Maulid Diba’ merupakan satu dari tiga kitab maulid yang sering disenandungkan di Indonesia. Yang lainnya adalah Maulid al-Barzanjiy dan Maulid Burdah. Maulid Diba’ mempunyai keunggulan akan ringkasnya isi bila dibanding dengan Maulid Barzanjiy, dan isinya lebih tertuju pada maulid Nabi dibanding Burdah yang banyak menyisipkan tema selain sejarah Nabi.
Maulid Diba’ terdiri dari 4 qasidah, 21 natsr (prosa), dan dua ayat al-Qur’an yang terletak usai qasidah kedua. Sebagian pembaca maulid biasanya menyisipkan satu qasidah lagi usai prosa ke-11. Qasidah yang disisipkan ini mirip dengan qasidah yang ada dalam Barzanjiy yang berbentuk syair (bukan natsr).
Meskipun Maulid Diba’ cukup mashur, sayangnya amat sulit ditemukan kitab syarah (penjelasan) akan maulid ini.
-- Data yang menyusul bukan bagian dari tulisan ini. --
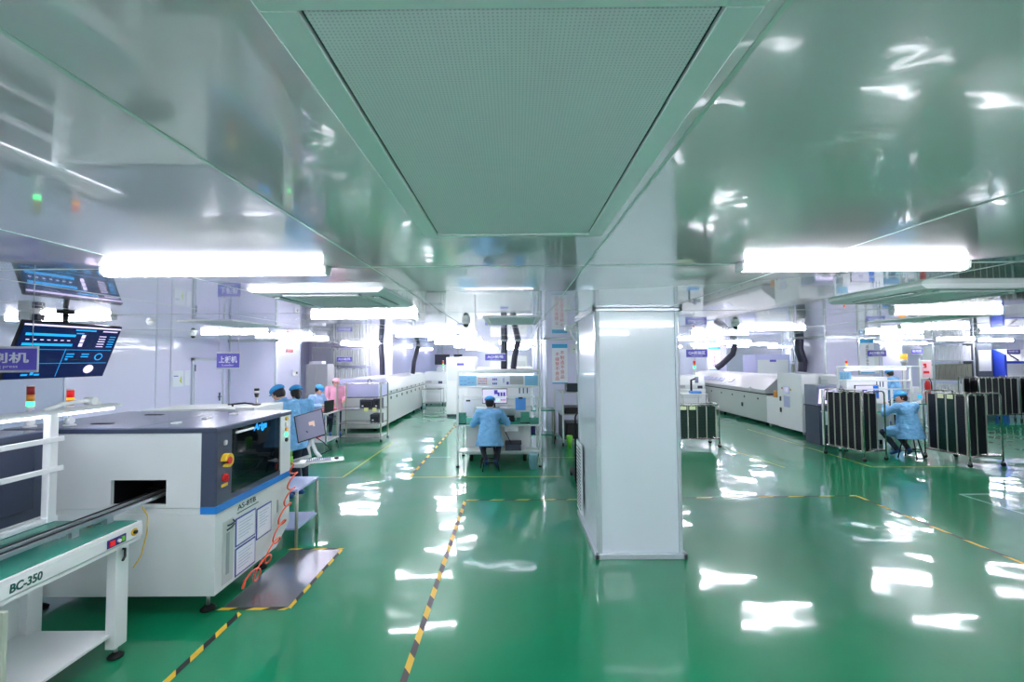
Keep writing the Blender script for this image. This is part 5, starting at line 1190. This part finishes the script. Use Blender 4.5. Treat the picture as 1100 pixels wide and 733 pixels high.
def person(label, loc, rz, J, coat, capm, skirt_z, voxel=0.009, grp=None, hairlong=False, scale=1.0):
    """J: joints in local frame, facing +y. keys hip chest neck head look sho(2) elb(2) wri(2) kne(2) ank(2) toe(2)"""
    t = thing('person', label, 'person', loc, rz, grp)
    V3 = lambda k, i=None: Vector(J[k] if i is None else J[k][i])
    hip, chest, neck, head = V3('hip'), V3('chest'), V3('neck'), V3('head')
    look = V3('look').normalized(); upv = (head-neck).normalized()
    side = look.cross(upv).normalized(); fu = side.cross(look).normalized()
    Rh = Matrix((side, look, fu)).transposed()           # local x=side y=look z=up
    b = MB()
    b.sph(head, 0.075, sc=(0.98, 1.18, 1.38), rot=Rh.to_4x4(), n=20)
    hp = lambda x, y, z: head + Rh @ Vector((x, y, z))
    b.sph(hp(0, 0.028, -0.05), 0.05, sc=(1, 1, 1.05), n=14)                       # jaw
    b.sph(hp(0, 0.088, -0.012), 0.011, sc=(0.9, 1.1, 1.8), n=10); b.sph(hp(0, 0.096, -0.024), 0.011, n=10)   # nose
    for s in (-1, 1): b.sph(hp(s*0.073, -0.002, -0.01), 0.017, sc=(0.45, 0.9, 1.5), n=10)   # ears
    cap(b, hp(0, -0.01, -0.06), neck, 0.045, 0.05); cap(b, neck, chest, 0.055, 0.11); cap(b, chest, hip, 0.125, 0.135)
    for i in (0, 1):
        s, e, w = V3('sho', i), V3('elb', i), V3('wri', i)
        cap(b, chest.lerp(neck, 0.55), s, 0.06, 0.055); cap(b, s, e, 0.05, 0.038); cap(b, e, w, 0.037, 0.025)
        d = (w-e).normalized(); pn = Vector(J.get('palm', (0, 0, -1))); sd = d.cross(pn).normalized(); pn = sd.cross(d).normalized()
        pm_ = w+d*0.05
        b.sph(pm_, 0.034, sc=(1, 1, 1), n=12); cap(b, w, w+d*0.07, 0.024, 0.028)
        ths = 1 if i == 1 else -1
        for k, (off, ln) in enumerate(((-0.027, 0.062), (-0.009, 0.075), (0.009, 0.071), (0.027, 0.055))):
            a0 = w+d*0.078+sd*off; a1_ = a0+d*ln*0.5+pn*(-0.0)+pn*0.008; a2 = a1_+(d*0.35+pn*0.9).normalized()*ln*0.42
            cap(b, w+d*0.05+sd*off*0.8, a0, 0.0105, 0.0095); cap(b, a0, a1_, 0.0095, 0.0088); cap(b, a1_, a2, 0.0088, 0.0075)
        tb = w+d*0.03+sd*0.03*(-ths); tm = tb+(d*0.6+sd*(-ths)*0.8).normalized()*0.035; tt = tm+(d*0.9+pn*0.3).normalized()*0.03
        cap(b, tb, tm, 0.012, 0.0105); cap(b, tm, tt, 0.0105, 0.009)
        k_, a, to = V3('kne', i), V3('ank', i), V3('toe', i)
        hs = hip+Vector(((-0.09 if i == 0 else 0.09), 0, -0.03))
        cap(b, hs, k_, 0.085, 0.06); cap(b, k_, a, 0.06, 0.042); cap(b, a, to, 0.04, 0.034); cap(b, a-(to-a)*0.25+Vector((0, 0, -0.01)), a, 0.036, 0.04)
    me = eval_remesh(b, voxel)
    ob = link_mesh('body', me, [M_skin, M_trous, M_shoe], t)
    def dseg(p, a, c):
        ac = c-a; u = max(0, min(1, (p-a).dot(ac)/ac.length_squared)); return (p-(a+ac*u)).length
    hs = [hip+Vector(((-0.09 if i == 0 else 0.09), 0, -0.03)) for i in (0, 1)]
    for p in me.polygons:
        c = Vector(p.center)
        dl = min(min(dseg(c, hs[i], V3('kne', i)), dseg(c, V3('kne', i), V3('ank', i))) for i in (0, 1))
        df = min(dseg(c, V3('ank', i)-(V3('toe', i)-V3('ank', i))*0.3, V3('toe', i)) for i in (0, 1))
        da = min(min(dseg(c, V3('elb', i), V3('wri', i)), (c-V3('wri', i)-(V3('wri', i)-V3('elb', i)).normalized()*0.08).length) for i in (0, 1))
        dt = dseg(c, hip, head)
        if df < dl+0.005 and df < 0.07: p.material_index = 2
        elif (dl < da and dl < dt+0.03) or (c.z < J['hip'][2]+0.02 and da > 0.11): p.material_index = 1
    # coat
    b = MB(); nb = neck.lerp(chest, 0.15)
    cap(b, nb, chest, 0.075, 0.15); cap(b, chest, hip+Vector((0, 0, 0.05)), 0.155, 0.165)
    b.sph(chest+Vector((0, 0, 0.03)), 0.165, sc=(1.22, 0.85, 0.95)); b.sph(chest.lerp(hip, 0.5), 0.165, sc=(1.2, 0.9, 1.3))
    for i in (0, 1):
        s, e, w = V3('sho', i), V3('elb', i), V3('wri', i)
        cap(b, chest.lerp(neck, 0.5), s, 0.085, 0.078); cap(b, s, e, 0.075, 0.062); cap(b, e, w, 0.06, 0.043)
    hem = V3('hem')
    b.cyl(chest, hem, 0.15, J.get('hemr', 0.22), n=32)
    for i in (0, 1):
        if J.get('lap'): cap(b, hip+Vector((-0.08 if i == 0 else 0.08, 0.02, 0.0)), hip.lerp(V3('kne', i), 0.75), 0.13, 0.105)
    cme = eval_remesh(b, max(voxel, 0.011), 3)
    link_mesh('coat', cme, [coat], t)
    b = MB(); b.ring((0, 0, 0), 0.062, 0.013); 
    for v in b.bm.verts: v.co = Matrix.Translation(neck.lerp(head, 0.12)) @ Vector((0, 0, 1)).rotation_difference(upv).to_matrix().to_4x4() @ v.co
    b.build('collar', coat, t, True)
    # hair and cap
    b = MB(); b.sph(hp(0, -0.014, 0.014), 0.083, sc=(1.0, 1.12, 1.22), rot=Rh.to_4x4(), n=22)
    for v in list(b.bm.verts):
        l = Rh.transposed() @ (v.co-head)
        if l.y > 0.045 and l.z < 0.05: v.co = head + Rh @ Vector((l.x*0.88, 0.03, l.z))
    if hairlong: b.sph(hp(0, -0.085, -0.05), 0.045, sc=(1, 0.9, 1.6), rot=Rh.to_4x4())
    b.build('hair', M_hair, t, True)
    b = MB(); q = bmesh.ops.create_uvsphere(b.bm, u_segments=26, v_segments=16, radius=1)
    for v in q['verts']:
        x, y, z = v.co; z2 = z*0.075 if z > 0 else z*0.03
        w_ = 1.0+0.05*math.sin(9*math.atan2(y, x))*max(0, 1-abs(z))
        v.co = head + Rh @ Vector((x*0.098*w_, y*0.112*w_-0.012, 0.062+z2))
    for f in b.bm.faces: f.smooth = True
    cp_ = b.build('cap', capm, t, True)
    b = MB(); q = bmesh.ops.create_uvsphere(b.bm, u_segments=20, v_segments=8, radius=1)
    for v in q['verts']: v.co = head + Rh @ Vector((v.co.x*0.07, 0.085+v.co.y*0.045, 0.045+v.co.z*0.007-abs(v.co.x)*0.008))
    for f in b.bm.faces: f.smooth = True
    b.build('cap_brim', capm, cp_, True)
    b = MB()
    for s in (-1, 1): b.sph(hp(s*0.03, 0.082, 0.006), 0.0085, sc=(1.3, 0.6, 0.8), n=10)
    b.build('eyes', M_eye, t, True)
    MB().sph(hp(0, 0.083, -0.058), 0.012, sc=(1.7, 0.5, 0.5), n=10).build('lips', M_lip, t, True)
    return t
# seated at the central bench, seen from behind
J1 = dict(hip=(0, 0, 0.53), chest=(0, 0.07, 0.90), neck=(0, 0.10, 1.06), head=(0, 0.13, 1.175), look=(0.02, 1, -0.25),
          sho=((-0.19, 0.06, 1.01), (0.19, 0.06, 1.01)), elb=((-0.31, 0.12, 0.80), (0.32, 0.12, 0.82)), wri=((-0.17, 0.36, 0.83), (0.22, 0.36, 0.83)),
          kne=((-0.19, 0.32, 0.47), (0.17, 0.34, 0.47)), ank=((-0.06, 0.02, 0.12), (0.12, 0.02, 0.12)), toe=((-0.07, 0.14, 0.05), (0.13, 0.14, 0.05)), hem=(0, -0.02, 0.42), hemr=0.26, wide=1.12)
person('person in a blue coat and cap, seated, back turned, at the central bench', (-0.45, 8.28, 0), 0, J1, M_coat, M_cap, 0.4)
J2 = dict(hip=(0, 0, 0.53), chest=(-0.01, 0.05, 0.90), neck=(-0.02, 0.08, 1.04), head=(-0.03, 0.12, 1.15), look=(-0.85, 0.6, -0.2),
          sho=((-0.19, 0.08, 1.0), (0.18, 0.03, 1.0)), elb=((-0.30, 0.24, 0.84), (0.29, 0.16, 0.80)), wri=((-0.14, 0.36, 0.99), (-0.02, 0.38, 0.90)),
          kne=((-0.26, 0.32, 0.47), (0.1, 0.38, 0.47)), ank=((-0.1, 0.16, 0.12), (0.12, 0.10, 0.12)), toe=((-0.12, 0.28, 0.05), (0.2, 0.2, 0.05)), hem=(0, 0.0, 0.38), hemr=0.24, lap=1)
person('person in a blue coat and cap seated beside the tray carts, head turned', (7.72, 9.0, 0), R(12), J2, M_coat, M_cap, 0.4)
# standing pair behind the printer
J3 = dict(hip=(0, -0.04, 0.90), chest=(0, 0.06, 1.24), neck=(0, 0.15, 1.40), head=(0, 0.22, 1.50), look=(0, 0.9, -0.55),
          sho=((-0.18, 0.10, 1.35), (0.18, 0.10, 1.35)), elb=((-0.22, 0.20, 1.08), (0.22, 0.26, 1.03)), wri=((-0.14, 0.44, 1.0), (0.16, 0.46, 1.0)),
          kne=((-0.1, 0.02, 0.48), (0.1, 0.0, 0.48)), ank=((-0.11, -0.05, 0.08), (0.11, -0.07, 0.08)), toe=((-0.12, 0.1, 0.045), (0.12, 0.08, 0.045)), hem=(0, -0.05, 0.70), hemr=0.21)
person('person in a blue coat and flat blue cap stooping behind the pale printing machine', (-3.22, 6.62, 0), R(80), J3, M_coat, M_cap, 0.7, hairlong=False)
J4 = dict(hip=(0, -0.02, 0.88), chest=(0, 0.04, 1.20), neck=(0, 0.08, 1.35), head=(0, 0.12, 1.46), look=(0, 1, -0.3),
          sho=((-0.18, 0.05, 1.30), (0.18, 0.05, 1.30)), elb=((-0.23, 0.06, 1.03), (0.23, 0.10, 1.03)), wri=((-0.16, 0.28, 0.98), (0.16, 0.30, 0.98)),
          kne=((-0.1, 0.02, 0.48), (0.1, 0.0, 0.48)), ank=((-0.11, -0.05, 0.08), (0.11, -0.07, 0.08)), toe=((-0.12, 0.1, 0.045), (0.12, 0.08, 0.045)), hem=(0, -0.04, 0.72), hemr=0.21)
person('dark haired person in a long blue coat standing close beside the stooping one', (-3.43, 7.25, 0), R(40), J4, M_coat, M_cap, 0.7, hairlong=True)
J5 = dict(J1); J5['look'] = (0, 1, -0.5)
person('person in pale blue seated at the work table with the laptop', (-4.85, 11.10, 0.08), R(-105), J5, M_coatl, M_cap, 0.4, 0.012)
t = thing('round_stool', 'black stool under the person in pale blue', 'stool', (-4.85, 11.10, 0)); MB().lathe((-4.85, 11.10, 0.52), [(0.15, -0.03), (0.16, -0.01), (0.15, 0)]).build('seat', M_bmetal, t)
for k in range(4):
    a = k*PI/2+0.4; MB().cyl((-4.85+0.1*math.cos(a), 11.10+0.1*math.sin(a), 0.49), (-4.85+0.18*math.cos(a), 11.10+0.18*math.sin(a), 0), 0.011).build('leg', M_bmetal, t)
J6 = dict(J4); J6['look'] = (0, 1, -0.1); J6 = {k: (tuple((a[0], a[1], a[2]*0.95) for a in v) if isinstance(v, tuple) and isinstance(v[0], tuple) else ((v[0], v[1], v[2]*0.95) if isinstance(v, tuple) else v)) for k, v in J6.items()}
person('person in a pink coat and pale pink cap standing at the work table', (-4.70, 12.0, 0.0), R(-150), J6, M_coatp, M_capp, 0.7, 0.012)
person('person in blue bending behind the second bench lamp beam', (11.1, 13.4, 0.0), R(20), J4, M_coat, M_cap, 0.7, 0.013)
person('far person in blue seen over the white cabinet beside the thick duct', (10.55, 15.9, 0.16), R(-100), J3, M_coatl, M_cap, 0.7, 0.014)
tag(MB().box(10.1, 11.0, 15.4, 16.3, 0, 0.16, bev=0.01).build('step_platform', M_gcab), 'low platform under the far person behind the white cabinet', 'platform')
Berbeda dengan maulid Barzanjiy maupun Burdah yang mempunyai cukup banyak syarah. Namun para pembaca bisa mendapatkan syarah maulid Syaraful Anam yang merupakan cikal bakal Maulid Diba’, dari sebuah kitab yang mempunyai dua judul salah satunya Fath ash-Shamad al-Alim fi syarhi maulid Ibn Qasim, dan al-Bulugh al-Fauziy libayani Alfad maulid Ibn al-Jauziy, karangan Syaikh Muhammad ibn ‘Umar al-Jawiy. (RM)
Tradisi membaca syair pujian dari Kitab Maulid Diba–selain Al Barzanji dan Al Burdah–merupakan salah satu tradisi yang menjadi sasaran kritik kaum Islam puritan. Kaum Islam puritan merupakan kaum yang memposisikan Islam sebagai kerangka normatif ajaran yang transenden, baku, tak berubah, dan kekal.
Dengan demikian, kaum puritan ini menolak peringatan maulid apalagi disertai dengan ritual-ritual pembacaan puji-pujian. Mereka menganggap peringatan maulid yang dilakukan dengan cara membaca kitab-kitab tersebut adalah perbuatan bidah. Selain dianggap perbuatan yang tidak dicontohkan oleh Nabi, kaum Islam puritan juga menganggap isi atau apa yang dibaca dalam tradisi diba’an adalah kisah-kisah palsu dan pujian berlebihan sehingga merupakan syirik.
Di tengah pembacaan diba atau barzanji, ada ritual berdiri atau yang populer disebut dengan istilah “mahalul qiyam” atau “marhabanan”. Perkara berdiri pada saat seperti ini pernah dibahas dalam Muktamar NU ke-5 tahun 1930 di Pekalongan, titik bahtsul masa’il pada muktamar ini memutuskan bahwa berdiri ketika diba’an atau barzanji hukumnya sunah, termasuk ‘urf syar’i.